**** Recorded information ****

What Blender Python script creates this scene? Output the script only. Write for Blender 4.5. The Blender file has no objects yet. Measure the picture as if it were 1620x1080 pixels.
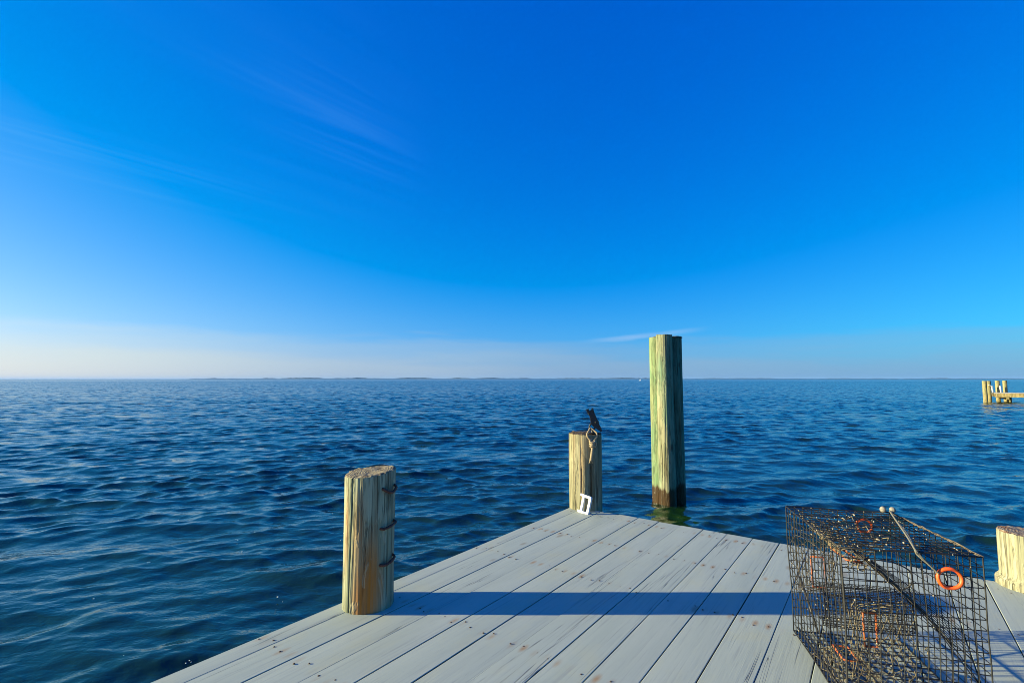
import bpy, math, random
import numpy as np
from mathutils import Vector, noise

random.seed(7)
rng = np.random.default_rng(11)
R = math.radians
S = bpy.context.scene
COL = S.collection
WATER = -0.65                      # water level; the deck top is z = 0
SUN_EL = R(13.2)                   # low sun, square on from the left (-X)

# ------------------------------------------------------------------ helpers
def link(o):
    COL.objects.link(o); return o

def tag(o, label=None, cat=None, group=None, kind=None):
    if label: o['label'] = label
    if cat: o['category'] = cat
    if group: o['group'] = group
    if kind: o['kind'] = kind
    return o

def empty(name, loc, rz=0.0):
    o = bpy.data.objects.new(name, None); link(o)
    o.empty_display_size = .1
    o.location = loc; o.rotation_euler = (0, 0, rz)
    return o

class MB:
    """collects vertices and faces for one mesh object"""
    def __init__(s): s.v = []; s.f = []; s.m = []
    def add(s, verts, faces, mi=0):
        b = len(s.v); s.v += [tuple(p) for p in verts]
        s.f += [tuple(b+i for i in f) for f in faces]; s.m += [mi]*len(faces)
    def tube(s, pts, r, n=6, closed=False, mi=0, cap=True):
        pts = [Vector(p) for p in pts]; N = len(pts)
        rr = r if isinstance(r, (list, tuple)) else [r]*N
        vs = []; up = None
        for i, p in enumerate(pts):
            if closed: t = pts[(i+1) % N]-pts[(i-1) % N]
            else: t = pts[min(i+1, N-1)]-pts[max(i-1, 0)]
            if t.length < 1e-9: t = Vector((0, 0, 1))
            t.normalize()
            if up is None:
                up = Vector((0, 0, 1)) if abs(t.z) < .9 else Vector((1, 0, 0))
            a = up-t*up.dot(t)
            if a.length < 1e-5:
                a = t.orthogonal()
            a.normalize(); up = a; b = t.cross(a)
            for k in range(n):
                w = 2*math.pi*k/n
                vs.append(p+(a*math.cos(w)+b*math.sin(w))*rr[i])
        fs = []
        for i in range(N if closed else N-1):
            j = (i+1) % N
            for k in range(n):
                k2 = (k+1) % n
                fs.append((i*n+k, i*n+k2, j*n+k2, j*n+k))
        if not closed and cap:
            fs.append(tuple(range(n-1, -1, -1))); fs.append(tuple((N-1)*n+k for k in range(n)))
        s.add(vs, fs, mi)
    def box(s, c, d, mi=0, bev=0.0, M=None):
        x, y, z = [q/2 for q in d]
        if bev <= 0:
            vs = [Vector((sx*x, sy*y, sz*z)) for sz in (-1, 1) for sy in (-1, 1) for sx in (-1, 1)]
            fs = [(0, 2, 3, 1), (4, 5, 7, 6), (0, 1, 5, 4), (2, 6, 7, 3), (0, 4, 6, 2), (1, 3, 7, 5)]
        else:
            import bmesh
            bm = bmesh.new(); bmesh.ops.create_cube(bm, size=1)
            for v in bm.verts: v.co = Vector((v.co.x*d[0], v.co.y*d[1], v.co.z*d[2]))
            bmesh.ops.bevel(bm, geom=bm.edges[:], offset=bev, segments=2, profile=.5, affect='EDGES')
            bm.verts.index_update()
            vs = [v.co.copy() for v in bm.verts]; fs = [[v.index for v in f.verts] for f in bm.faces]; bm.free()
        if M: vs = [M @ v for v in vs]
        s.add([v+Vector(c) for v in vs], fs, mi)
    def ball(s, c, r, nu=10, nv=7, sc=(1, 1, 1), mi=0, jit=0):
        vs = [Vector((0, 0, -r*sc[2]))]
        for i in range(1, nv):
            t = -math.pi/2+math.pi*i/nv
            for k in range(nu):
                w = 2*math.pi*k/nu; q = 1+random.uniform(-jit, jit)
                vs.append(Vector((r*sc[0]*q*math.cos(t)*math.cos(w), r*sc[1]*q*math.cos(t)*math.sin(w), r*sc[2]*q*math.sin(t))))
        vs.append(Vector((0, 0, r*sc[2]))); fs = []
        for k in range(nu):
            fs.append((0, 1+(k+1) % nu, 1+k))
            fs.append((len(vs)-1, 1+(nv-2)*nu+k, 1+(nv-2)*nu+(k+1) % nu))
        for i in range(nv-2):
            for k in range(nu):
                a = 1+i*nu+k; b = 1+i*nu+(k+1) % nu
                fs.append((a, b, b+nu, a+nu))
        s.add([v+Vector(c) for v in vs], fs, mi)
    def build(s, name, mats, parent=None, smooth=True, loc=None):
        me = bpy.data.meshes.new(name); me.from_pydata(s.v, [], s.f)
        for m in (mats if isinstance(mats, (list, tuple)) else [mats]): me.materials.append(m)
        me.polygons.foreach_set('material_index', s.m)
        me.polygons.foreach_set('use_smooth', [smooth]*len(s.f)); me.update()
        o = bpy.data.objects.new(name, me); link(o)
        if parent: o.parent = parent
        if loc: o.location = loc
        return o

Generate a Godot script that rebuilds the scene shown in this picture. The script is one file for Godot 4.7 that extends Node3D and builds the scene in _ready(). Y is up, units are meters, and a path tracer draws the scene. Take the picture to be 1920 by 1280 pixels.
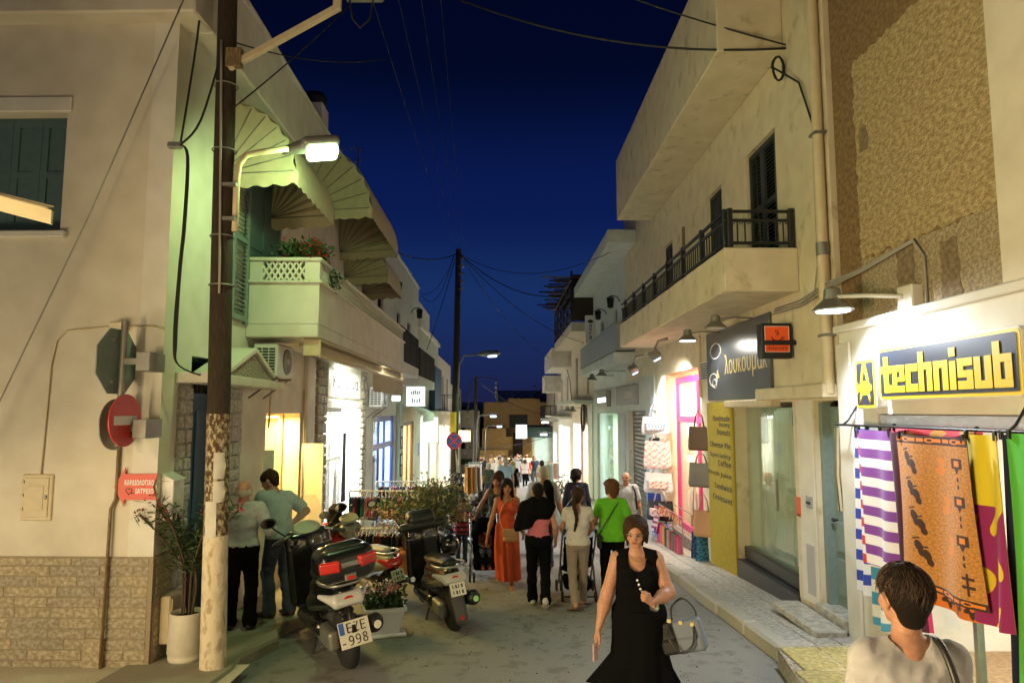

****

◆ Stated goal ◆
Transcribe all entries above exactly. Drop the pictures.

◆ Problem solution ◆
What Blender Python script creates this scene? Output the script only. Write for Blender 4.5. The Blender file has no objects yet. Measure the picture as if it were 1620x1080 pixels.
import bpy, math, random
import numpy as np
from mathutils import Vector, noise

random.seed(7)
rng = np.random.default_rng(11)
R = math.radians
S = bpy.context.scene
COL = S.collection
WATER = -0.65                      # water level; the deck top is z = 0
SUN_EL = R(13.2)                   # low sun, square on from the left (-X)

# ------------------------------------------------------------------ helpers
def link(o):
    COL.objects.link(o); return o

def tag(o, label=None, cat=None, group=None, kind=None):
    if label: o['label'] = label
    if cat: o['category'] = cat
    if group: o['group'] = group
    if kind: o['kind'] = kind
    return o

def empty(name, loc, rz=0.0):
    o = bpy.data.objects.new(name, None); link(o)
    o.empty_display_size = .1
    o.location = loc; o.rotation_euler = (0, 0, rz)
    return o

class MB:
    """collects vertices and faces for one mesh object"""
    def __init__(s): s.v = []; s.f = []; s.m = []
    def add(s, verts, faces, mi=0):
        b = len(s.v); s.v += [tuple(p) for p in verts]
        s.f += [tuple(b+i for i in f) for f in faces]; s.m += [mi]*len(faces)
    def tube(s, pts, r, n=6, closed=False, mi=0, cap=True):
        pts = [Vector(p) for p in pts]; N = len(pts)
        rr = r if isinstance(r, (list, tuple)) else [r]*N
        vs = []; up = None
        for i, p in enumerate(pts):
            if closed: t = pts[(i+1) % N]-pts[(i-1) % N]
            else: t = pts[min(i+1, N-1)]-pts[max(i-1, 0)]
            if t.length < 1e-9: t = Vector((0, 0, 1))
            t.normalize()
            if up is None:
                up = Vector((0, 0, 1)) if abs(t.z) < .9 else Vector((1, 0, 0))
            a = up-t*up.dot(t)
            if a.length < 1e-5:
                a = t.orthogonal()
            a.normalize(); up = a; b = t.cross(a)
            for k in range(n):
                w = 2*math.pi*k/n
                vs.append(p+(a*math.cos(w)+b*math.sin(w))*rr[i])
        fs = []
        for i in range(N if closed else N-1):
            j = (i+1) % N
            for k in range(n):
                k2 = (k+1) % n
                fs.append((i*n+k, i*n+k2, j*n+k2, j*n+k))
        if not closed and cap:
            fs.append(tuple(range(n-1, -1, -1))); fs.append(tuple((N-1)*n+k for k in range(n)))
        s.add(vs, fs, mi)
    def box(s, c, d, mi=0, bev=0.0, M=None):
        x, y, z = [q/2 for q in d]
        if bev <= 0:
            vs = [Vector((sx*x, sy*y, sz*z)) for sz in (-1, 1) for sy in (-1, 1) for sx in (-1, 1)]
            fs = [(0, 2, 3, 1), (4, 5, 7, 6), (0, 1, 5, 4), (2, 6, 7, 3), (0, 4, 6, 2), (1, 3, 7, 5)]
        else:
            import bmesh
            bm = bmesh.new(); bmesh.ops.create_cube(bm, size=1)
            for v in bm.verts: v.co = Vector((v.co.x*d[0], v.co.y*d[1], v.co.z*d[2]))
            bmesh.ops.bevel(bm, geom=bm.edges[:], offset=bev, segments=2, profile=.5, affect='EDGES')
            bm.verts.index_update()
            vs = [v.co.copy() for v in bm.verts]; fs = [[v.index for v in f.verts] for f in bm.faces]; bm.free()
        if M: vs = [M @ v for v in vs]
        s.add([v+Vector(c) for v in vs], fs, mi)
    def ball(s, c, r, nu=10, nv=7, sc=(1, 1, 1), mi=0, jit=0):
        vs = [Vector((0, 0, -r*sc[2]))]
        for i in range(1, nv):
            t = -math.pi/2+math.pi*i/nv
            for k in range(nu):
                w = 2*math.pi*k/nu; q = 1+random.uniform(-jit, jit)
                vs.append(Vector((r*sc[0]*q*math.cos(t)*math.cos(w), r*sc[1]*q*math.cos(t)*math.sin(w), r*sc[2]*q*math.sin(t))))
        vs.append(Vector((0, 0, r*sc[2]))); fs = []
        for k in range(nu):
            fs.append((0, 1+(k+1) % nu, 1+k))
            fs.append((len(vs)-1, 1+(nv-2)*nu+k, 1+(nv-2)*nu+(k+1) % nu))
        for i in range(nv-2):
            for k in range(nu):
                a = 1+i*nu+k; b = 1+i*nu+(k+1) % nu
                fs.append((a, b, b+nu, a+nu))
        s.add([v+Vector(c) for v in vs], fs, mi)
    def build(s, name, mats, parent=None, smooth=True, loc=None):
        me = bpy.data.meshes.new(name); me.from_pydata(s.v, [], s.f)
        for m in (mats if isinstance(mats, (list, tuple)) else [mats]): me.materials.append(m)
        me.polygons.foreach_set('material_index', s.m)
        me.polygons.foreach_set('use_smooth', [smooth]*len(s.f)); me.update()
        o = bpy.data.objects.new(name, me); link(o)
        if parent: o.parent = parent
        if loc: o.location = loc
        return o

Generate a Godot script that rebuilds the scene shown in this picture. The script is one file for Godot 4.7 that extends Node3D and builds the scene in _ready(). Y is up, units are meters, and a path tracer draws the scene. Take the picture to be 1920 by 1280 pixels.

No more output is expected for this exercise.